Sat, Sep 26, 2015 - Page 3 News List

Pollution law changes questioned

NOT ENOUGH:The Green Citizen’s Action Alliance has urged the EPA to take more polluters into consideration when it drafts amendments to existing pollution laws

By Chen Wei-han  /  Staff reporter

A coalition of environmental groups protest against a draft revision of a statute of the Water Pollution Control Act in Taipei yesterday. The group is calling for a more inclusive regulation framework and real-time pollution data updates.

Photo: Chen Wei-han, Taipei Times

Environmental groups yesterday rallied in front of the Environmental Protection Administration (EPA) building in Taipei, demanding a more inclusive measure of water pollution control to put all effluent dischargers under monitoring and to instantly publish pollution data online.

Last month, the EPA announced draft amendments to the Regulations Governing Water Pollution Control Measures and Test Reporting Management (水污染防治措施及檢測申報管理辦法), stipulating that plants that discharge 1,500m3 — lowered from the previous 15,000m3 — of effluent every day must install automatic monitoring equipment at sewage pipes that could instantly transmit monitoring data to local environmental agencies.

The draft amendments will put 273 enterprises, in addition to the previous 84 entities, nationwide under monitoring, according to the EPA’s announcement.

Commending the EPA’s plans to lower the regulation threshold, Green Citizen’s Action Alliance deputy secretary-general Hung Shen-han (洪申翰) said that the 273 enterprises represent only 1.3 percent of the nation’s 21,251 factories listed on the EPA’s regulation list, and the EPA should take more polluters into account when drafting new amendments.

Monitoring equipment would only transmit data to local environmental agencies rather than the EPA, and the public is unable to access real-time data, Hung said, adding that the alliance called for the instantaneous publication of such data on the EPA Web site to enable a swift response mechanism and overall civic participation in pollution control.

Saying that Chinese authorities are doing a better job than their Taiwanese counterparts by making public all pollution data online, Hung produced a document captured from the Zhejiang Province government Web site, where real time pollutant monitoring data are updated every hour.

“Why can Taiwan not do it while China can?” he asked.

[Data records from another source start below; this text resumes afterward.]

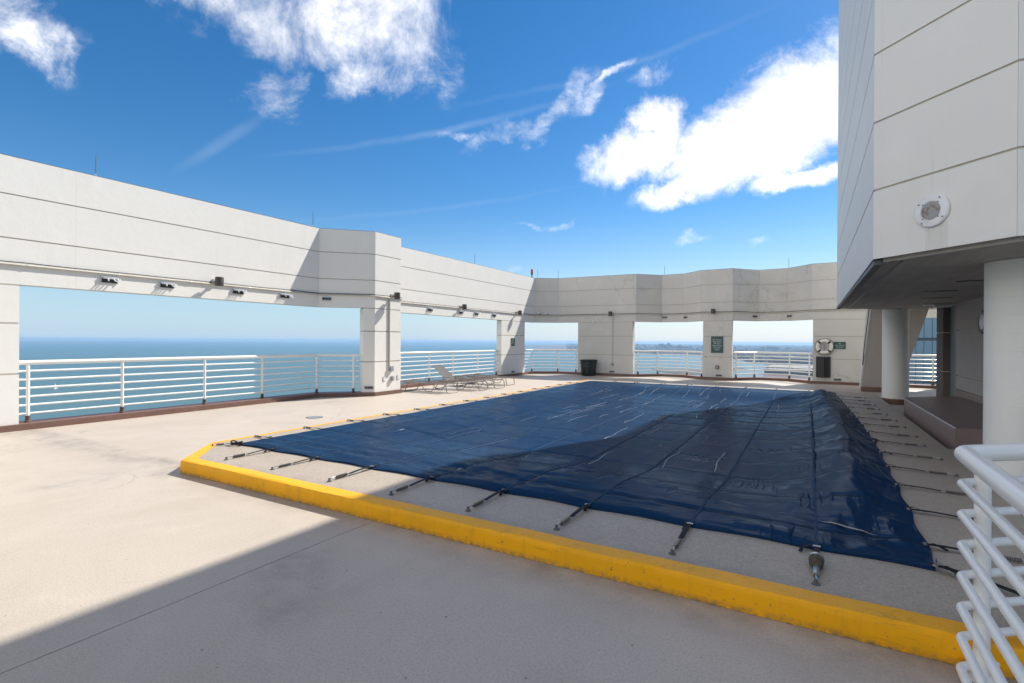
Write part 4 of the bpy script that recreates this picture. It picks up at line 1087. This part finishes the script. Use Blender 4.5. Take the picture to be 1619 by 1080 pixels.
for k in range(60):
    a = R(-48 + 22*k/59); a2 = R(-48 + 22*(k+1)/59); d0 = 46500; h = 25+60*max(0, noise.noise(Vector((k*.35, 0, 0)))+.25)
    fs.hexa([(d0*math.sin(a), d0*math.cos(a), ZW), (d0*math.sin(a2), d0*math.cos(a2), ZW), ((d0+600)*math.sin(a2), (d0+600)*math.cos(a2), ZW), ((d0+600)*math.sin(a), (d0+600)*math.cos(a), ZW)],
            [(d0*math.sin(a), d0*math.cos(a), ZW+h), (d0*math.sin(a2), d0*math.cos(a2), ZW+h), ((d0+600)*math.sin(a2), (d0+600)*math.cos(a2), ZW+h), ((d0+600)*math.sin(a), (d0+600)*math.cos(a), ZW+h)])
tag(fs.build('far_shore', 'land'), kind='structure')
def inside(x, y, poly):
    c = False; n = len(poly)
    for i in range(n):
        x1, y1 = poly[i]; x2, y2 = poly[i-1]
        if (y1 > y) != (y2 > y) and x < (x2-x1)*(y-y1)/(y2-y1)+x1: c = not c
    return c
cb = MB(); cnt = 0
while cnt < 7000:
    dd = 2200*(28000/2200)**random.random(); a = R(random.uniform(-24, 8)); x, y = dd*math.sin(a), dd*math.cos(a)
    if not inside(x, y, shore) or (dd < 4800 and a > R(-6)): continue
    k = dd/6000; wd = random.uniform(14, 45)*max(.7, k); h = random.choice([8, 9, 10, 12, 14, 18, 26])*(1+.25*k); dp = random.uniform(14, 40)*max(.7, k)
    cb.box(x-wd/2, y-dp/2, ZW+2.01, x+wd/2, y+dp/2, ZW+2+h); cnt += 1
cb.build('city_blocks', 'city'); tag(bpy.data.objects['city_blocks'], 'far low city houses spread to the hazy horizon', 'city', kind='stuff')
# towers on the far shore: u, v, width, depth, height, roof step
SKY = [  # SKYLINE
  (-4391, 14961, 48, 26, 107, 8, 'bld3', 'tall far tower block at the left of the hazy skyline'),
  (-4280, 15127, 56, 31, 80, 0, 'bld2', 'slim far block second in the hazy skyline'),
  (-4169, 14943, 63, 35, 82, 0, 'bld2', 'far block beside the slim one in the hazy skyline'),
  (-3230, 12605, 57, 32, 86, 8, 'bld2', 'short far block left of the pale fronted slab'),
  (-3075, 12253, 63, 35, 117, 0, 'bld1', 'pale fronted far slab in the skyline'),
  (-3004, 12237, 80, 45, 129, 0, 'bld3', 'broad dark slab right of the pale fronted one'),
  (-2943, 12314, 87, 48, 102, 8, 'bld3', 'stepped dark slab lower than its left neighbour'),
  (-3003, 12899, 69, 38, 142, 0, 'bld3', 'tallest tower of the hazy skyline'),
  (-3050, 13437, 68, 38, 97, 0, 'bld2', 'far block right of the tallest tower'),
  (-2729, 12375, 114, 63, 59, 8, 'bld2', 'low wide far block between two taller ones'),
  (-2746, 13002, 78, 43, 107, 0, 'bld2', 'far block rising above the long low slab'),
  (-2367, 11494, 254, 141, 74, 0, 'bld3', 'long low slab in the middle of the skyline'),
  (-2233, 11482, 28, 18, 75, 8, 'bld3', 'narrow dark block at the end of the long slab'),
  (-2399, 12582, 62, 34, 72, 0, 'bld2', 'small far block right of the narrow dark one'),
  (-2047, 11369, 44, 24, 48, 0, 'bld2', 'low far block near the rules sign pillar'),
  (-2119, 12431, 36, 20, 92, 8, 'bld3', 'far block just left of the rules sign pillar'),
  (-823, 11844, 84, 47, 80, 0, 'bld2', 'far block left of the wide skyline slab near the life ring'),
  (-669, 12284, 236, 131, 85, 0, 'bld3', 'wide far slab above the railing left of the life ring'),
  (-389, 12602, 117, 65, 62, 8, 'bld2', 'low far slab right of the wide one near the life ring'),
  (-1297, 11310, 25, 18, 84, 0, 'bld3', 'slim far block just right of the rules sign pillar'),
  (-1090, 11293, 27, 18, 66, 0, 'bld2', 'slim low far block above the second railing post')
]
for k, (x, y, wd, dp, h, top, mt, lab) in enumerate(SKY):
    r = thing('apartment_tower', lab, 'tower block', (x, y, ZW+2))
    MB().box(x-wd/2, y-dp/2, ZW+2, x+wd/2, y+dp/2, ZW+2+h).build('wall', mt, r)
    if top: MB().box(x-wd*.3, y-dp*.3, ZW+2.001+h, x+wd*.3, y+dp*.3, ZW+2+h+top).build('roof_block', mt, r)
    nf = max(3, int(h/14))
    for q in range(nf):
        z = ZW+6+(h-8)*q/nf; MB().box(x-wd*.44, y-dp/2-1.2, z, x+wd*.44, y-dp/2-.1, z+(h-8)/nf*.5).build('window_band', 'winb', r)
# long halls on the waterfront
def hall(x0, y0, x1, y1, dp, h, label, wm, rm):
    A, B = Vector((x0, y0)), Vector((x1, y1)); tdir = (B-A).normalized(); nn = Vector((-tdir.y, tdir.x))
    q = [tuple(A), tuple(B), tuple(B+nn*dp), tuple(A+nn*dp)]
    r = thing('waterfront_hall', label, 'hall', (x0, y0, ZW+2))
    MB().prism(q, ZW+2, ZW+2+h).build('wall', wm, r)
    e = [tuple(A-tdir*6-nn*6), tuple(B+tdir*6-nn*6), tuple(B+tdir*6+nn*(dp+6)), tuple(A-tdir*6+nn*(dp+6))]
    MB().prism(e, ZW+2.01+h, ZW+5+h).build('roof', rm, r)
    m = int((B-A).length/28)
    for k in range(m):
        a = A+tdir*(k+.2)*28; b = A+tdir*(k+.75)*28
        MB().prism([tuple(a-nn*1.2), tuple(b-nn*1.2), tuple(b-nn*.2), tuple(a-nn*.2)], ZW+5, ZW+h).build('window', 'winb', r)
hall(-205, 3060, 190, 2990, 120, 24, 'long dark hall on the waterfront nearest the life ring pillar', 'bld3', 'roofp')
hall(-235, 3620, 200, 3580, 330, 14, 'long pale roofed hall behind the dark waterfront hall', 'bld1', 'roofp')
hall(-250, 4750, 60, 4700, 150, 40, 'dark blocky hall farther inland behind the pale roofs', 'bld3', 'bld2')
hall(75, 4720, 330, 4740, 150, 46, 'grey blocky hall behind the life ring pillar', 'bld2', 'bld2')
# small sailing boat
r = thing('sailing_boat', 'tiny white sailing boat on the blue lake', 'boat', (-2172, 703, ZW))
mb = MB().hexa([(-2178, 701.4, ZW-.3), (-2166, 701.4, ZW-.3), (-2166, 704.6, ZW-.3), (-2178, 704.6, ZW-.3)], [(-2181, 700.6, ZW+2.4), (-2163, 700.6, ZW+2.4), (-2163, 705.4, ZW+2.4), (-2181, 705.4, ZW+2.4)]); mb.build('hull', 'boat', r)
MB().add([(-2172.2, 702, ZW+3), (-2172.2, 711, ZW+3), (-2172.2, 703, ZW+21), (-2171.8, 702, ZW+3), (-2171.8, 711, ZW+3), (-2171.8, 703, ZW+21)], [(0, 1, 2), (5, 4, 3), (0, 3, 4, 1), (1, 4, 5, 2), (2, 5, 3, 0)]).build('sail', 'boat', r)
MB().tube([(-2172, 701.6, ZW+2), (-2172, 702.6, ZW+22)], .2, 6).build('mast', 'boat', r)
# blue glass building beyond the walkway
g0 = Vector((20.0, 95.0)); gd = Vector((.86, -.5)).normalized(); gn = Vector((gd.y, -gd.x))
gb = thing('glass_building', 'blue grey glass office building seen through the gap under the tower', 'building', (28, 95, -170))
def gp(s, d_): p = g0+gd*s+gn*d_; return (p.x, p.y)
MB().prism([gp(-14, -.4), gp(34, -.4), gp(34, -22), gp(-14, -22)], -170, 21.6).build('frame', 'mull', gb)
pan = None
for i in range(46):
    for j in range(6):
        z0 = 2.3-6.4*3+6.4*j
        if pan is None:
            a = Vector(gp(-14+1.4*i, 0)); me_ = MB().prism([gp(-14+1.03*i+.035, -.38), gp(-14+1.03*i+.995, -.38), gp(-14+1.03*i+.995, -.22), gp(-14+1.03*i+.035, -.22)], z0+.22, z0+6.18).build('glass_pane', 'glass', gb); pan = me_; base = (i, j)
        else:
            c = pan.copy(); C.objects.link(c); dlt = gd*1.03*i; c.location = pan.location + Vector((dlt.x, dlt.y, 6.4*j)); c.parent = gb
# ------------------------------------------------------------------ air over the lake and the city
hz = MB().box(-50000, -50000, ZW-2, 50000, 50000, 14).build('haze', 'building'); tag(hz, kind='stuff')
hm = bpy.data.materials.new('thin_air'); hm.use_nodes = True; nt = hm.node_tree; nt.nodes.clear()
ou = nt.nodes.new('ShaderNodeOutputMaterial'); pv = nt.nodes.new('ShaderNodeVolumePrincipled'); pv.inputs['Color'].default_value = (.44, .68, .95, 1); pv.inputs['Density'].default_value = 4.6e-5; pv.inputs['Anisotropy'].default_value = .2
nt.links.new(pv.outputs[0], ou.inputs['Volume']); hz.data.materials.clear(); hz.data.materials.append(hm)
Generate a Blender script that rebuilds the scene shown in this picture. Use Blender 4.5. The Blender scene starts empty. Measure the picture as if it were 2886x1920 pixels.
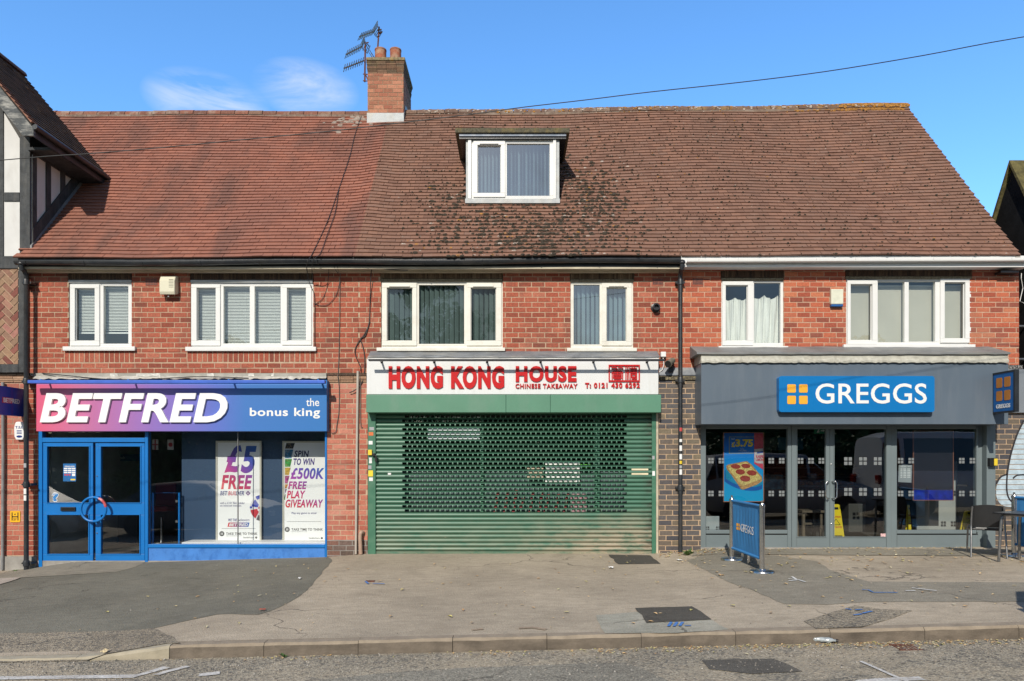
import bpy, bmesh, math, random
from mathutils import Vector, Matrix
from mathutils.geometry import delaunay_2d_cdt
R = math.radians
rnd = random.Random(7)
sc = bpy.context.scene
col = sc.collection

# ------------------------------------------------------------------ camera, sky, sun, exposure
F, UC, VH, D0, CZ = 1920.0, 1443.0, 1295.0, 12.0, 1.656
cam_d = bpy.data.cameras.new('camera')
cam = bpy.data.objects.new('camera', cam_d); col.objects.link(cam)
cam.location = (0, -D0, CZ); cam.rotation_euler = (R(90), 0, 0)
cam_d.sensor_width = 36.0; cam_d.sensor_fit = 'HORIZONTAL'
cam_d.lens = 36.0 * F / 2886.0
cam_d.shift_y = (VH - 960.0) / 2886.0
cam_d.clip_start = 0.05; cam_d.clip_end = 2000
sc.camera = cam

SUN_DIR = Vector((-0.25, -1.0, 0.73)).normalized()
sun_d = bpy.data.lights.new('sun', 'SUN'); sun_d.energy = 4.7; sun_d.angle = R(0.5); sun_d.color = (1.0, 0.93, 0.82)
sun = bpy.data.objects.new('sun', sun_d); col.objects.link(sun)
sun.location = (-6, -20, 25); sun.rotation_euler = (-SUN_DIR).to_track_quat('-Z', 'Y').to_euler()

world = bpy.data.worlds.new("World"); sc.world = world; world.use_nodes = True
wn, wl = world.node_tree.nodes, world.node_tree.links
for n in list(wn): wn.remove(n)
wout = wn.new('ShaderNodeOutputWorld'); bg = wn.new('ShaderNodeBackground'); wl.new(bg.outputs[0], wout.inputs[0])
sky = wn.new('ShaderNodeTexSky'); sky.sky_type = 'NISHITA'; sky.sun_disc = False
sky.sun_elevation = R(35.3); sky.sun_rotation = R(194); sky.air_density = 1.0; sky.dust_density = 0.6; sky.ozone_density = 1.6
bg.inputs['Strength'].default_value = 0.15
wtc = wn.new('ShaderNodeTexCoord')
def wmath(op, a, b=None, clamp=False):
    n = wn.new('ShaderNodeMath'); n.operation = op; n.use_clamp = clamp
    for i, v in enumerate((a, b)):
        if v is None: continue
        if isinstance(v, (int, float)): n.inputs[i].default_value = v
        else: wl.new(v, n.inputs[i])
    return n.outputs[0]
def wdot(vec):
    n = wn.new('ShaderNodeVectorMath'); n.operation = 'DOT_PRODUCT'
    wl.new(wtc.outputs['Generated'], n.inputs[0]); n.inputs[1].default_value = vec; return n.outputs['Value']
def blob(u, v, deg, su=1.0):
    """soft patch of the sky dome round one direction"""
    d = Vector((u - UC, F, VH - v)).normalized()
    up = Vector((0, 0, 1)); rt = d.cross(up).normalized(); u2 = rt.cross(d).normalized()
    a = wmath('DIVIDE', wdot(rt), su * math.sin(R(deg))); b = wmath('DIVIDE', wdot(u2), math.sin(R(deg)))
    r2 = wmath('ADD', wmath('MULTIPLY', a, a), wmath('MULTIPLY', b, b))
    m = wmath('SUBTRACT', 1.0, r2, True)
    return wmath('MULTIPLY', m, wmath('GREATER_THAN', wdot(d), 0.0))
wmap = wn.new('ShaderNodeMapping'); wl.new(wtc.outputs['Generated'], wmap.inputs[0]); wmap.inputs['Scale'].default_value = (2.6, 2.6, 11.0)
wmap.inputs['Rotation'].default_value = (0, R(9), 0)
cn = wn.new('ShaderNodeTexNoise'); wl.new(wmap.outputs[0], cn.inputs[0]); cn.inputs['Scale'].default_value = 2.4; cn.inputs['Detail'].default_value = 8; cn.inputs['Roughness'].default_value = 0.6
cn.inputs['Distortion'].default_value = 0.7
wisp = wmath('MULTIPLY', wmath('SUBTRACT', cn.outputs[0], 0.36, True), 2.8, True)
b1 = blob(585, 288, 2.1, 2.0); b2 = blob(862, 250, 2.0, 1.9)
wm = wmath('MULTIPLY', wisp, wmath('ADD', wmath('MULTIPLY', b1, 0.95, True), wmath('MULTIPLY', b2, 0.85, True), True))
# broken cumulus over the far side of the street, behind the camera
cn2 = wn.new('ShaderNodeTexNoise'); wl.new(wtc.outputs['Generated'], cn2.inputs[0]); cn2.inputs['Scale'].default_value = 3.3; cn2.inputs['Detail'].default_value = 7; cn2.inputs['Roughness'].default_value = 0.55
cum = wmath('MULTIPLY', wmath('SUBTRACT', cn2.outputs[0], 0.515, True), 7.0, True)
back = wmath('MULTIPLY', wmath('SUBTRACT', wmath('MULTIPLY', wdot((0, -1, 0)), 1.0), 0.25, True), 3.0, True)
cmask = wmath('ADD', wm, wmath('MULTIPLY', wmath('MULTIPLY', cum, back), 0.8), True)
whs = wn.new('ShaderNodeHueSaturation'); wl.new(sky.outputs[0], whs.inputs['Color'])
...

Referencing pollution caused by effluent improperly discharged by advanced Semiconductor Engineering Inc (日月光半導體) into the Houjin River (後勁溪) in Kaohsiung in 2013, alliance researcher Tseng Hung-wen (曾虹文) said that some pollutants could not be detected with the naked eye, so real-time data transmission and publication is key to curbing such activity.

The Environmental Jurists Association said that the Freedom of Government Information Act (政府資訊公開法) stipulated that only data whose revelation would impede government administration could not be disclosed, while pollution monitoring data does not fall into the category and therefore should be made public.

The EPA said that although the number of entities affected by the amendments is relatively few, they actually account for 80 percent of all the effluent discharged nationwide.

Meanwhile, the EPA contradicted a previous announcement, saying that entities to be regulated by the proposed amendments are only required to install electronic bulletin boards to display real-time pollution data, which would not be transmitted to local authorities or the EPA.

The alliance said that such a public notice measure would require residents and environmentalists to travel to factories to monitor wastewater discharge, obstructing effective pollution control.

The alliance added that the measure runs counter to the open- data policy touted by the Executive Yuan, while the EPA said that it would try to have all real-time pollution data published on its Web site after another round of legislation, without giving a definitive timetable.